3. La Crimée reste occupée par l’armée et l’administration russes, toujours réputées illégales au niveau mondial, mais un cessez-le-feu s’installe ; les Ukrainiens peuvent vivre en Crimée sans être menacés, mais restent toujours en état d’alerte. C’est ce qu’on peut appeler le « gel » du conflit, dont on ne sait combien de temps il va durer.
4. La Crimée devient un État indépendant soutenu par les Nations unies et met en pratique les règles d’autonomie indiquées ci-dessus, en restituant aux Tatars ce dont ils ont été spoliés (sans que ceci ait lieu au détriment des habitants actuels). Cette solution ne satisfait personne, mais elle ne fait violence à personne.
Dans tous les cas, Sébastopol pourrait devenir une « ville franche » (c’est-à-dire affranchie des deux – ou trois – États qui l’entourent) ou bien un État indépendant (comme Monaco, Andorre ou Saint-Marin) devant s’appuyer sur d’autres pour subsister. On pourrait imaginer d’autres options : cosouveraineté, partition de la Crimée, etc. La confusion persistante (octobre 2023) sur les rapports de force[4], les calculs à court et long terme, les limites que chacun se donne (ou lui sont ordonnées) me font penser à la confusion, en Ukraine, des années 1917-1923. Espérons que cette fois-ci, ce sera moins long.

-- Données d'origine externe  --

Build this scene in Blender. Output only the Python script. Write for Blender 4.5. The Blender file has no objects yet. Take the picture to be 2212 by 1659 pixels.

[1] Zentrum für Osteuropa- und internationale Studien – Observatoire des sociétés est-européennes.
[2] Thierry Portes, « Sébastopol, sanctuaire russe en Ukraine », Le Figaro, 29 décembre 2008.
[3] Hélène Carrère d’Encausse, Six ans qui ont changé le monde, Pluriel, 2019, p. 268-269.
[4] Par exemple : en mer Noire, deux navires russes – en cale sèche – sont endommagés le 13 septembre 2023, le QG de la flotte est décimé (mais on ne sait si son chef est vivant ou mort), des drones ne cessent d’attaquer la côte, une dizaine de navires (sur plusieurs dizaines ?) sont déplacés vers Novorossisk (en Russie). Début décembre 2023, des jeunes femmes empoisonnent des soldats russes avec de la vodka. Cela signifie-t-il que l’Ukraine prend l’avantage en Crimée ? Certains en sont persuadés, un peu vite.
[Michel Juffé est l’auteur (avec Vincent Simon) de Vlad le destructeur. Pourquoi l’Ukraine ne veut pas être russe, L’Élan des mots, 2022.]